従て処断すべきものなれば本論旨は理由なし。』公訴第二点原判決認定事実の第五及至第九に於ては共に「予審判事中島常松の訊問を受くるに際し元治慶左衛門を曲庇し軽罪の刑を免れしめんか為め云云」とありて元治慶左衛門の二人を曲庇せし事実を認定したり。
去れば之に対する証拠説明に於ては必ずや被告人等は此二人を共に曲庇せんとせしとの証拠を示さざる可らず単に虚偽の陳述を為したりとのみにては未だ以て足れりとなす可らざるや素より論なし。
然るに原判決証拠説明を見れば僅かに被告人等が虚偽の陳述を為したりとの説明を為したるのみにして被告人が元治と慶左衛門とを共に曲庇せんとせしとの点に関しては何等の説明なし。
若し仮りに偽証被告人等に於て虚偽の陳述を為したりとするも其陳述は慶左衛門のみを曲庇する為め為すこともあるべく又元治のみの為めにも之を為し得べし去れば被告人等は両人を曲庇する為め偽証を為したりとするには必す其両人を曲庇せしとの証拠を明示せざる可からず。
然るに原判決の此明示を欠けるは則ち是れ判決に理由を付せざるの不法あるものと思料すと云ふに在れども◎原判決には其所掲の証拠を湊合参酌して本件事実を認定したる旨を説示しあるを以て本論旨は要するに原院の職権に属する証拠の推理判断を論難するに外ならずして上告の理由と為らず』公訴第三点偽証罪に於て偽証者として処罰するには曲庇せられたりとする被告人が事実犯罪を為したる場合に限るべきものにして本件の如く予審免訴となれる如き場合に成立すべき犯罪にあらず。
御院判例に於て之に反するものなきにあらずと雖も最近判例中起訴の無効に帰する以上は之に基きたる予審処分も亦無効なり。
従て証人にして予審判事の訊問に対し虚偽の陳述を為したりとするも偽証罪を構成せずとの判決あり右判決の趣旨は偽証罪の成立するには曲庇せらるべき被告人に対し適式に公訴あることを要するの義にして之を類推すれば其被告人に対し真正に犯罪の成立せし場合に限定せられざる可らざるや明かなり。
本件偽証罪に於て曲庇せられたりと認めらるる被告人中山形元吉は予審に於て犯罪なきものとして免訴せられたるを以て仮りに偽証被告人等に於て元治を曲庇せんか為め虚偽の陳述をなしたりとするも偽証罪に問ふべきものにあらず。

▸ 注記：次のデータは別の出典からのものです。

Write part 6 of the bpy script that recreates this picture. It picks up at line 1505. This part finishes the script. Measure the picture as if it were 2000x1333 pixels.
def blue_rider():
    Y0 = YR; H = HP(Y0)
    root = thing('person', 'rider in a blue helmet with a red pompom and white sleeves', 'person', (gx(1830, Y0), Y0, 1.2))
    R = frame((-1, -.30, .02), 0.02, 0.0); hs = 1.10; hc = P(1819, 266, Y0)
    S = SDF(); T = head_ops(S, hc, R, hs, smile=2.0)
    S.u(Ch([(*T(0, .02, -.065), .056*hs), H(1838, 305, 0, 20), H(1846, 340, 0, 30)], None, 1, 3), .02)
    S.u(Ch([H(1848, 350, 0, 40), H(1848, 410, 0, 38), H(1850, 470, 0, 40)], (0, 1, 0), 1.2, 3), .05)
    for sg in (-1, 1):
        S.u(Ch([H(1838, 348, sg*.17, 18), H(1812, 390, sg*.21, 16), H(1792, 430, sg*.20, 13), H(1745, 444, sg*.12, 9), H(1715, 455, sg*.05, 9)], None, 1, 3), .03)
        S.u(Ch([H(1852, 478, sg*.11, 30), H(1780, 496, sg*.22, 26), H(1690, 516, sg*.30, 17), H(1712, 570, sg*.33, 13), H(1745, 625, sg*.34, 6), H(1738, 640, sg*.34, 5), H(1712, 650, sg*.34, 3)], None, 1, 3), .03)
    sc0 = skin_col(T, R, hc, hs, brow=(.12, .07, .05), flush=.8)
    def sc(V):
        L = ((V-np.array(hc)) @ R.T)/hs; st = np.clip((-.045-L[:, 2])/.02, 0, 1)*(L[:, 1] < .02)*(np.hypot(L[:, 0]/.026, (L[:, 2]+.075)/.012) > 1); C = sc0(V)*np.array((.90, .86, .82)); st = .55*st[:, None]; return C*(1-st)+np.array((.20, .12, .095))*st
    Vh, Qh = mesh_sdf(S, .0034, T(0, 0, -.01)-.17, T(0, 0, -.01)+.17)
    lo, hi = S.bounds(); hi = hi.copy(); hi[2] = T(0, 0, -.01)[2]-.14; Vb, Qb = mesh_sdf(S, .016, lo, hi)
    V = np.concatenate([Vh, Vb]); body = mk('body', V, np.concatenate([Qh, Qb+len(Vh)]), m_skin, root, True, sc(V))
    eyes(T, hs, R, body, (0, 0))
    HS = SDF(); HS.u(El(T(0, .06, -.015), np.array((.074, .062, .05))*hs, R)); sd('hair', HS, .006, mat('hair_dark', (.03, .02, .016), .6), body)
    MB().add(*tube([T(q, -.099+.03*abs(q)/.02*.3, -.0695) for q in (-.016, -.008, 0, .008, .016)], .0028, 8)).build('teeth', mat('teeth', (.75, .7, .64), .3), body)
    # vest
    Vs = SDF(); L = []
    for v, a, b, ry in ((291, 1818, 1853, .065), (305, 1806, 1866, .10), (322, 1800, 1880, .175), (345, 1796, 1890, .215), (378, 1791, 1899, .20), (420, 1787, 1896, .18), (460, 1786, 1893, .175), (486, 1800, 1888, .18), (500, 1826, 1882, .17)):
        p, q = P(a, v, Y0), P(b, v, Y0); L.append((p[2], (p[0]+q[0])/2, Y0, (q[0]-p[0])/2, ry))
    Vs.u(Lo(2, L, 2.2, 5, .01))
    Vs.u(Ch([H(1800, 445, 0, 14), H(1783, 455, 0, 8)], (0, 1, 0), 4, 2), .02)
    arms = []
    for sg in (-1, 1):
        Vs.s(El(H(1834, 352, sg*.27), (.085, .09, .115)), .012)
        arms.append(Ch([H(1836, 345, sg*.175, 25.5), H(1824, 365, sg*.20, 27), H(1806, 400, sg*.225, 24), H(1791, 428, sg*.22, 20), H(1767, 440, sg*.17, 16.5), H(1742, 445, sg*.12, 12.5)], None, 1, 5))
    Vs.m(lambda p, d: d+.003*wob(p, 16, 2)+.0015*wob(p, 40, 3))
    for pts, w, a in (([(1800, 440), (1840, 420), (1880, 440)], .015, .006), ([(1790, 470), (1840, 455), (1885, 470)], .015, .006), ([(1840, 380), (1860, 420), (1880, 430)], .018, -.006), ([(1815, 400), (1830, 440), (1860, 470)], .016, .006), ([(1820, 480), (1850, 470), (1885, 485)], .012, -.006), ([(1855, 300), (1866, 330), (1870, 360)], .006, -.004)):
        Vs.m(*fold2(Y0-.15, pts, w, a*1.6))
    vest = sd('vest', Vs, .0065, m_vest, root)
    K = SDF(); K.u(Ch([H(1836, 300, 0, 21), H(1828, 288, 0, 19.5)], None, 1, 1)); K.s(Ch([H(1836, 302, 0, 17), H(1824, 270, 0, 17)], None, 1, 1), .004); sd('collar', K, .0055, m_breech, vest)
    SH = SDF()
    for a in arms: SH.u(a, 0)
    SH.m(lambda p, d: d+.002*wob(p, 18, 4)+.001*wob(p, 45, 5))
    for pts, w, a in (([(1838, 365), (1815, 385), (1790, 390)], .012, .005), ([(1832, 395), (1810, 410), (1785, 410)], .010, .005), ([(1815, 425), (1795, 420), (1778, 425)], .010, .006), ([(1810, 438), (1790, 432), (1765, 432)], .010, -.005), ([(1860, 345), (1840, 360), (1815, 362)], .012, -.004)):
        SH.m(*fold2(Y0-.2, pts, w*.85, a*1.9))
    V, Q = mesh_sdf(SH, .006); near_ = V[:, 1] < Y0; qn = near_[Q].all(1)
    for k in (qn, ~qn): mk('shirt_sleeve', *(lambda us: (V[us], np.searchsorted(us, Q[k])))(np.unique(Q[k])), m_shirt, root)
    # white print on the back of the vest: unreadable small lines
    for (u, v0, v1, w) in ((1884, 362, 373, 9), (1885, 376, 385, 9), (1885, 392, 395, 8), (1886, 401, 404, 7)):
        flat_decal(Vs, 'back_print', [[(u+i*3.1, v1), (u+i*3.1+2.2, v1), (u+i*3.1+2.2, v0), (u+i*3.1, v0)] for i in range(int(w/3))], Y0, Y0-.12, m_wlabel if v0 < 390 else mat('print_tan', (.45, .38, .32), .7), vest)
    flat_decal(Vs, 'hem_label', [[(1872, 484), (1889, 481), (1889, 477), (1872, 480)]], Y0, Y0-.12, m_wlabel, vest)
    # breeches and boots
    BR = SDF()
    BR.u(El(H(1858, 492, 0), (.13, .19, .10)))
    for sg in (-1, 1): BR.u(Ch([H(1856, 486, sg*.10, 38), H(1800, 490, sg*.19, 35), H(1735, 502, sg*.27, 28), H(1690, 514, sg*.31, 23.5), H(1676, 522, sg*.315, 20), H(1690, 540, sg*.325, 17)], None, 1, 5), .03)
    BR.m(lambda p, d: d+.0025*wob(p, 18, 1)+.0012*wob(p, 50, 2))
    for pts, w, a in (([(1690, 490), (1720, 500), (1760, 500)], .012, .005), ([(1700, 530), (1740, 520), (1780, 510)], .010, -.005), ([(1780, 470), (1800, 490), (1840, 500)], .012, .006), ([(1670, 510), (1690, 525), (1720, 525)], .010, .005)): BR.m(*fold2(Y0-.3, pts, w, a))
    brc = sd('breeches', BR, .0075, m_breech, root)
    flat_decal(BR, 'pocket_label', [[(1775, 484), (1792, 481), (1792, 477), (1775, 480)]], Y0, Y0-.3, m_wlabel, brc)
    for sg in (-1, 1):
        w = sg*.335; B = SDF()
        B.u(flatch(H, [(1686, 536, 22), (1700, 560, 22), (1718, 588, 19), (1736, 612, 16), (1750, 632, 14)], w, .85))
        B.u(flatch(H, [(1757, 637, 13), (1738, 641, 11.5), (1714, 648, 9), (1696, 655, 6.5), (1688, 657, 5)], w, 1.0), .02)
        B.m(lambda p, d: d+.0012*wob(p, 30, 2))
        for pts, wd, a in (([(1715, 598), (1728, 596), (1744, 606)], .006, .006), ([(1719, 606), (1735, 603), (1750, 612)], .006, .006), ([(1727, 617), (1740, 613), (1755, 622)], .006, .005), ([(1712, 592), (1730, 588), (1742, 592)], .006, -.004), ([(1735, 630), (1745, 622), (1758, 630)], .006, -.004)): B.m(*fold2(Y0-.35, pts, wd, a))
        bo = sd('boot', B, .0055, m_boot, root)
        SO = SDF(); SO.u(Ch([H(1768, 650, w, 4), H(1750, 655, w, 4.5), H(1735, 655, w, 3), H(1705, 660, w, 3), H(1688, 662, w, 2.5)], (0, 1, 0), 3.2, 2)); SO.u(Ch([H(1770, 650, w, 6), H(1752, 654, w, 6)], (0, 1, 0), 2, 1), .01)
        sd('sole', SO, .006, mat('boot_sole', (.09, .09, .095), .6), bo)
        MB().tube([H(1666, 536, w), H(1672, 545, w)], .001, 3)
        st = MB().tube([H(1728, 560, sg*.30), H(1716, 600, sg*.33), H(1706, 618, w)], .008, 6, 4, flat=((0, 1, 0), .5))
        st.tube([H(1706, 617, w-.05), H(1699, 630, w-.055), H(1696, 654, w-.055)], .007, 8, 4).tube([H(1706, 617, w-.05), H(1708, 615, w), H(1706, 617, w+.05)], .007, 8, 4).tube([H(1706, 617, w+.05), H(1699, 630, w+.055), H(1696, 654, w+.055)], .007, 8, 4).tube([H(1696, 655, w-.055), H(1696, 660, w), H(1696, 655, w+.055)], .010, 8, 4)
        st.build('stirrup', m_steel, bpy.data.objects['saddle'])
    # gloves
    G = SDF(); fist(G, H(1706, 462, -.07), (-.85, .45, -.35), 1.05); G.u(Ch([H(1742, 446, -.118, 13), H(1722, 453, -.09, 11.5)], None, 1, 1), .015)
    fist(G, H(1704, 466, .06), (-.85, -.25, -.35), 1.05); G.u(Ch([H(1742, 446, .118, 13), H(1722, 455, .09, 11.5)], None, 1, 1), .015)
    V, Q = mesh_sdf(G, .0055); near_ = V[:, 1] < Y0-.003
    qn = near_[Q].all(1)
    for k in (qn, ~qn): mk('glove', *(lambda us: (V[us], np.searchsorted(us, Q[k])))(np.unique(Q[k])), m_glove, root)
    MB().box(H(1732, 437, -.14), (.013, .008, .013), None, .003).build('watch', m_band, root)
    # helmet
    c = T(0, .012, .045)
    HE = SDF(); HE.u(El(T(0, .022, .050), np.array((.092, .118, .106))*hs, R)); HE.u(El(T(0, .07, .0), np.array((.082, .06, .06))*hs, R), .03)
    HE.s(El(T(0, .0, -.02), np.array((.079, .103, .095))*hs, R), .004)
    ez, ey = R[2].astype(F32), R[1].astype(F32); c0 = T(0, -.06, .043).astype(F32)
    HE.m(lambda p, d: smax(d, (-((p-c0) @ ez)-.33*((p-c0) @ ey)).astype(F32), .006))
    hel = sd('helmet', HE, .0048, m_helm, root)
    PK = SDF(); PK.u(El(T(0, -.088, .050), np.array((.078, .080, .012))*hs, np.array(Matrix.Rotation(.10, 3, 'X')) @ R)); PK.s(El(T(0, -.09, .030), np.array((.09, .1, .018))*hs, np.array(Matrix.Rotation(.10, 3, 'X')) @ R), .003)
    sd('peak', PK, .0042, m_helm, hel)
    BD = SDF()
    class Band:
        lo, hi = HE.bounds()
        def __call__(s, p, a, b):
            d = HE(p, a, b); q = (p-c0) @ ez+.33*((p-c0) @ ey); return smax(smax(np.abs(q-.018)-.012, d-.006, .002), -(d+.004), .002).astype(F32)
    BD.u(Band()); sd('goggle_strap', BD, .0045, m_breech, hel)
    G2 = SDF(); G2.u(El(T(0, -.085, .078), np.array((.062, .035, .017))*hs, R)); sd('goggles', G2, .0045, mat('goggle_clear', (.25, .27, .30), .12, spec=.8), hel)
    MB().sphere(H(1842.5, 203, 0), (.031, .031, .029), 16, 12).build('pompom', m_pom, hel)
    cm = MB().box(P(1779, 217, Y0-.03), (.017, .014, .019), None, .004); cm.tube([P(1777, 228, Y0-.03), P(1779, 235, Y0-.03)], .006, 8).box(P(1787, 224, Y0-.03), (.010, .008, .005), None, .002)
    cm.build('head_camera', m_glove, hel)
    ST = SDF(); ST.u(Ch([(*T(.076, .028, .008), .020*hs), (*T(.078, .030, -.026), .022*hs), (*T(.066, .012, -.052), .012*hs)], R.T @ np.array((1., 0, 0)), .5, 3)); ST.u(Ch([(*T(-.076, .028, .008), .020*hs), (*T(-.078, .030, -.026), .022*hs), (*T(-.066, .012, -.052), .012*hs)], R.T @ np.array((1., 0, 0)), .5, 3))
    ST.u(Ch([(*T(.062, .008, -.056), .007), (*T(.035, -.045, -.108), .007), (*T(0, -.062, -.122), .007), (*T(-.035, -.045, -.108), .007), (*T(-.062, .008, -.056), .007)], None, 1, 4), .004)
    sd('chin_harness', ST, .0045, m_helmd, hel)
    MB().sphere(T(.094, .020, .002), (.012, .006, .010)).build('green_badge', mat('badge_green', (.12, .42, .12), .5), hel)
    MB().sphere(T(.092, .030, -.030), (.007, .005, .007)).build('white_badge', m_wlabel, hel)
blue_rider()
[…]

然るに原院は尚偽証罪を構成するものとして之を処罰せられたるは違法なりと信ずと云ふに在れども◎予審の末証憑充分ならざる理由に依り被告人を免訴すると雖も遡で検事の起訴及既に為したる予審処分を無効と為すべきものにあらず。
故に其予審中証人として被告人を曲庇若くは陥害するの意思を以て虚偽の陳述を為すに於ては茲に偽証罪は成立し其被告人が有罪と為りたると否とは何等の影響を及ぼす可きものにあらず。
故に本論旨も亦理由なし。』私訴第一点公訴判決にして前論述せし如き不法ある以上は私訴判決は当然破毀せらるべきものたるのみならず原判決が騙取と認定したる金五百五十一円七十七銭五厘に対し費消の事実を認定せず直に損害金として賠償を命じたるは不法なり。
何となれば刑事訴訟法第二条には犯罪に因り生じたる損害の賠償賍物の返還と併記せられたるを以て賍物が賍物としての存在を失ふに至りたる後にあらざれば損害として賠償せしむること能はざるの意なればなり。
原判決は被告の費消の事実を認定せず直に賠償を命じたるは畢竟刑事訴訟法第二条に違背したるの不法あるものと云はざる可らずと云ふに在れども◎賍物の返還は広き意味に於る損害の賠償にして損害の賠償中最も適実の方法なるが故に犯罪に因で損害を加へたる者は現存の賍物を提供して其賠償義務の全部若くは一部を免れ得べきも被害者に於て賍物の返還を求めざるを理由として損害賠償の請求を拒み得可きものにあらず。
要するに損害の賠償と賍物の返還とは二者其何れを求むるも被害者の随意なるのみならず損害の賠償を求むるも被告人に於て賍物を提供するに於ては之を受領することを得。
可く又賍物の返還を求むるも其賍物現存せざるときは賠償金を受領することを得べきものにして刑事訴訟法第二条の法意亦全く茲に存す。
然るに被告は損害賠償の請求を受けながら其賍金を提供せず。
故に原院が賍金費消の事実を認めずして直ちに損害の賠償を命じたるは洵に相当の措置にして本論旨も亦理由なし。
右の理由なるを以て刑事訴訟法第二百八十五条の規定に従ひ本件上告は之を棄却す
私訴上告費用は上告人の負担とす。